I've been looking at nostr marketplace apps such as Shopstr and Plebeian Market and although they're major steps towards seamless shopping experiences with nostr+Bitcoin, I've noticed that there's a very clear absence of a standardized robust product taxonomy.
We're all familiar with how products are categorized and subcategorized on sites like Amazon and Ebay- there's clear universally accepted hierarchical product categorization e.g. on Amazon you have: Electronics -> Computers & Accessories -> Computer Components -> Graphics Cards -> GeForce RTX 40 Series
This is a fixed taxonomy provided and maintained by Amazon which users are bound to. But on nostr marketplaces clients implement a flat user-generated taxonomy using the "d" tag. For instance:
{
"kind": 30402,
"id": "12345.....",
"pubkey": "12345....",
"created_at": ,
"tags": [
[
"alt",
"Product listing: Shirt studs"
],
[
"title",
"Shirt studs"
],
[
"summary",
"Sterling Silver enamel shirt studs or waistcoat studs"
],
[
"t",
"Accessories"
],
[
"t",
"Clothing"
],
[
"t",
"Collectibles"
],This product is categorized using ["t", "Accessories" ], ["t", "Clothing"] etc. This is problematic for a number of reasons:
- Tags can't be bundled into a hierarchy that represents parent -> child e.g. Vehicles -> Cars -> Electric Cars
- Tags can't be given a unique ID (that would prevent splintering due to typos + prevent breaking things in case of renaming)
- There is no normalized spelling e.g. Art can be either "t": "Art" "t": "art" "t": "ART" or "t": "oil painting" "t": "oil-painting" "t": "oil_painting"
- No versioning or updates. If a client decides "Computers" becomes "Computers & Accessories", there's no migration path.
- No metadata possible. You can't attach: description, localized names, associated images/icons, mapping to other taxonomies, SEO keywords etc.
- Cumbersome discoverability: You can't query “Give me all categories”. You'd need to instead fetch every listing event and then loop through all tag values and build a taxonomy from that.
Is this an issue that's been discussed before?
I'm thinking that using NIP-78 Arbitrary custom app data -k 30078 can be a good solution. It's a kind that already exists and is in use as a kind of "junk drawer".
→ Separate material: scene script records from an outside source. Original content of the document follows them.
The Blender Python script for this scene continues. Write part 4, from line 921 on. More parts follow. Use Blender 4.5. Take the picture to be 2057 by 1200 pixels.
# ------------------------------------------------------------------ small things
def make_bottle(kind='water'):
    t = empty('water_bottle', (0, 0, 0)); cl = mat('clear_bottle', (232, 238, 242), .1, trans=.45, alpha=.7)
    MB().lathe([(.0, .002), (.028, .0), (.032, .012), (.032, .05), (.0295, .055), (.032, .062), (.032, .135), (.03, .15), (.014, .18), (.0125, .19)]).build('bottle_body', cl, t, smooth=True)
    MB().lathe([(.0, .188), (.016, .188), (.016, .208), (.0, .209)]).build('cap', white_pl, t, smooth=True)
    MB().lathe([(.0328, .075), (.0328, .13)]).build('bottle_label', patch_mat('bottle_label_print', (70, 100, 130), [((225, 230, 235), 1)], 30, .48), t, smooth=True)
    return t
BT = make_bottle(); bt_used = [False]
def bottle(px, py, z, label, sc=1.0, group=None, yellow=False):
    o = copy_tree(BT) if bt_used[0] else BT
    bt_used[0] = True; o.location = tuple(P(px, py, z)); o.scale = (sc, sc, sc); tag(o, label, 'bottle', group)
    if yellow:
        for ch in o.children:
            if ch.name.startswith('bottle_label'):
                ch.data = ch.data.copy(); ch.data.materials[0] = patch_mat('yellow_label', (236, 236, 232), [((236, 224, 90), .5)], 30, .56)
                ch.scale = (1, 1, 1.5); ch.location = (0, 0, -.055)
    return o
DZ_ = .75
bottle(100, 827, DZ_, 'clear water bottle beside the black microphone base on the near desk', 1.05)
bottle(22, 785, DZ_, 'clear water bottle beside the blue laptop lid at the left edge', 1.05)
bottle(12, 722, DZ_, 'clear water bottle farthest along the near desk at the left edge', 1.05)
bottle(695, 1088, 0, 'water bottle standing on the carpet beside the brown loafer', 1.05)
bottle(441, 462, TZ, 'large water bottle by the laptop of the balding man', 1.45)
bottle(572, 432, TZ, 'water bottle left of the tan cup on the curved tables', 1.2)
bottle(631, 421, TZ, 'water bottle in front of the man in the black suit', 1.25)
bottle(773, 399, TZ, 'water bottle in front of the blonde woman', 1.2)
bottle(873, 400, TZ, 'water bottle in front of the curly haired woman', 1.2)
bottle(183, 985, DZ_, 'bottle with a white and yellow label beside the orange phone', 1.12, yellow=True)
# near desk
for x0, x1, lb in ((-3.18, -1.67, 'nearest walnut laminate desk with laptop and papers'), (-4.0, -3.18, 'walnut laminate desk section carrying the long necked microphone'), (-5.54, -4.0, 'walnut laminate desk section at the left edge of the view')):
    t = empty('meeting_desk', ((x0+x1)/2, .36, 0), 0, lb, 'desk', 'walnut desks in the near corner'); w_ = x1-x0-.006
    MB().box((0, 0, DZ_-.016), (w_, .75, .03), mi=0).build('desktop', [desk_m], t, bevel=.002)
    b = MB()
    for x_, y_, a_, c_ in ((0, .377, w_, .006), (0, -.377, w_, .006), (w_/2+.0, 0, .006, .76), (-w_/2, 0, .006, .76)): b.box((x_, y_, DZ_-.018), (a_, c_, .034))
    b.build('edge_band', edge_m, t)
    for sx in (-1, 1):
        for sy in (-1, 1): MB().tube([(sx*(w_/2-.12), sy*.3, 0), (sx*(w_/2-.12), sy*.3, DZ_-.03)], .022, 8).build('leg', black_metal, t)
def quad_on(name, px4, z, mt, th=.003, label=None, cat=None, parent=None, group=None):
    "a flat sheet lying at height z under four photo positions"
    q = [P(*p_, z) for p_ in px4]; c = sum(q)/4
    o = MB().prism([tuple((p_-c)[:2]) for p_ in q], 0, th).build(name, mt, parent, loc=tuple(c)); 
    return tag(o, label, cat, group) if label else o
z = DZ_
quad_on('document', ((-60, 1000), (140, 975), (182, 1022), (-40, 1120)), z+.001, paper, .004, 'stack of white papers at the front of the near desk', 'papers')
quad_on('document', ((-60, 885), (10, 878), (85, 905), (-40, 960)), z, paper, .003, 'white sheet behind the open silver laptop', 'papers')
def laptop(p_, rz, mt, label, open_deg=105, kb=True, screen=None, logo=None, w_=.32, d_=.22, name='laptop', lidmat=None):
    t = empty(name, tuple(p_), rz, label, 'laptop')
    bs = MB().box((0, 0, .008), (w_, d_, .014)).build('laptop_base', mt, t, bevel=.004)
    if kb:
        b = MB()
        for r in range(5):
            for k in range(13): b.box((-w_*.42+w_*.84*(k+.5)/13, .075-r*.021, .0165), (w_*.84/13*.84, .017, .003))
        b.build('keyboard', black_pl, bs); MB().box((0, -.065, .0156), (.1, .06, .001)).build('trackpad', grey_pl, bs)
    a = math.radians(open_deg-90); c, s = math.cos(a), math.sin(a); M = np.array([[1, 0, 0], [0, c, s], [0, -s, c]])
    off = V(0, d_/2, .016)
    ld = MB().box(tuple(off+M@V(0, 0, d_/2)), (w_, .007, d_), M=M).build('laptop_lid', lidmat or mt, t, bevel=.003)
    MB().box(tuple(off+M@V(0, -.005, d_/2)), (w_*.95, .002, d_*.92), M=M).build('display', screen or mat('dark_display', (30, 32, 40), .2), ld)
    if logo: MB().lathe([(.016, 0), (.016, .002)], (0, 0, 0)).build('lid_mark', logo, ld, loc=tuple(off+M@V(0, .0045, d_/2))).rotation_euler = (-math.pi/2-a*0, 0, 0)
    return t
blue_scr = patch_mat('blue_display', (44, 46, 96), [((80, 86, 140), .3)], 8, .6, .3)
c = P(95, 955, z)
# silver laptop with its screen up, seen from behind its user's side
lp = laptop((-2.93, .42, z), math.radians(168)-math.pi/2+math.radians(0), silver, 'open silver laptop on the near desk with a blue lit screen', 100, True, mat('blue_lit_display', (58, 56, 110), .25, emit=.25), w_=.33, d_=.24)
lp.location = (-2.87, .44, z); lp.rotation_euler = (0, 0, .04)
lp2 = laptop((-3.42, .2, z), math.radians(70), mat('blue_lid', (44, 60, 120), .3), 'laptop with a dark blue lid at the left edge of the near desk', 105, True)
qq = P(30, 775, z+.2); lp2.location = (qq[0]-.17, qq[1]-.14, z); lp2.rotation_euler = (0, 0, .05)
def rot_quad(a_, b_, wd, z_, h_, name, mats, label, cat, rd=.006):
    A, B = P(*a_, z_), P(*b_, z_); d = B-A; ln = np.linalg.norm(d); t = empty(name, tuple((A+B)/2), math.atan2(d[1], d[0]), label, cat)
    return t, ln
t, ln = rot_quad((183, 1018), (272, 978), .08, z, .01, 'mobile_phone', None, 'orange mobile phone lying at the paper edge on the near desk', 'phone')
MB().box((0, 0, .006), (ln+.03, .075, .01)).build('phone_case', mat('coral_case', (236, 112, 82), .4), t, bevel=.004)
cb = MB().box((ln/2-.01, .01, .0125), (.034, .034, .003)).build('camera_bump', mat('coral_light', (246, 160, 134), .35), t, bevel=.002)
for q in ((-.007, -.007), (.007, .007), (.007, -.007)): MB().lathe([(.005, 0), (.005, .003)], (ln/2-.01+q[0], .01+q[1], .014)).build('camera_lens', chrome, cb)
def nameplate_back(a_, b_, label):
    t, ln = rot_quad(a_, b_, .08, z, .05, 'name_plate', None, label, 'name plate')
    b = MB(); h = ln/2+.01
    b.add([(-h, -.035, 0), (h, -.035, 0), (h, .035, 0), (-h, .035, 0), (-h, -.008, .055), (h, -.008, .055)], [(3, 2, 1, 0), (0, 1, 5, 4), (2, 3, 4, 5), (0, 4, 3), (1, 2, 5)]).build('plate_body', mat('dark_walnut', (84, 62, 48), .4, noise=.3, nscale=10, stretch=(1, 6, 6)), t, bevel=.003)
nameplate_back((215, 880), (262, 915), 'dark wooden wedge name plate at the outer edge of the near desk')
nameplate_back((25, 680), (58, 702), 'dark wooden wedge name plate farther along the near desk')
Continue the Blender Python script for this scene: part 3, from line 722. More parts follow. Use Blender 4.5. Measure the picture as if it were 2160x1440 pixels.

For example, to create a "Vehicles and Parts" parent category - using Google's free taxonomy - you use the following events - root:
{
"kind": 30078,
"pubkey": "<taxonomy-publisher-pubkey>",
"created_at": 1766271000,
"tags": [
["d", "google:888"],
["t", "vehicles"],
["alt", "Product category"]
],
"content": {
"name": "Vehicles & Parts",
"description": "Products related to vehicles, including complete vehicles and their parts and accessories.",
"parent": null,
"i18n": {
"en": "Vehicles & Parts",
"he": "רכב וחלקים",
"es": "Vehículos y repuestos"
},
"mappings": {
"google": "888",
"wikidata": "Q334166",
"schema_org": "Product"
},
"deprecated": false,
"source": "google"
}
}Child:
{
"kind": 30078,
"pubkey": "<taxonomy-publisher-pubkey>",
"created_at": 1766272000,
"tags": [
["d", "google:916"],
["t", "vehicles"],
["alt", "Product category"]
],
"content": {
"name": "Vehicles",
"description": "Self-propelled or towed conveyances used for transportation.",
"parent": "google:888",
"i18n": {
"en": "Vehicles",
"he": "כלי רכב",
"fr": "Véhicules"
},
"mappings": {
"google": "916",
"wikidata": "Q42889"
},
"deprecated": false,
"source": "google"
}
}and so on.
Classified listing can then reference the category via "a" tag:
{
"kind": 30402,
"pubkey": "<seller-pubkey>",
"created_at": 1766273548,
"tags": [
["d", "product_1766262301910_rdbg0"],
["title", "Used Electric Hatchback"],
["price", "2500", "GBP"],
["stock", "1"],
["a", "30078:<taxonomy-publisher-pubkey>:google:919"],
["t", "vehicle"]
],
"content": "Reliable used electric motor vehicle in good condition."
}What do you all think of this? Is this the right direction?
I love information trees so I think the goal is worthy.
afaict the main issue is that in an environment where finding a single note is not guaranteed, finding note that depends on other notes that depends on other notes and so on is going to provide even worse guarantees.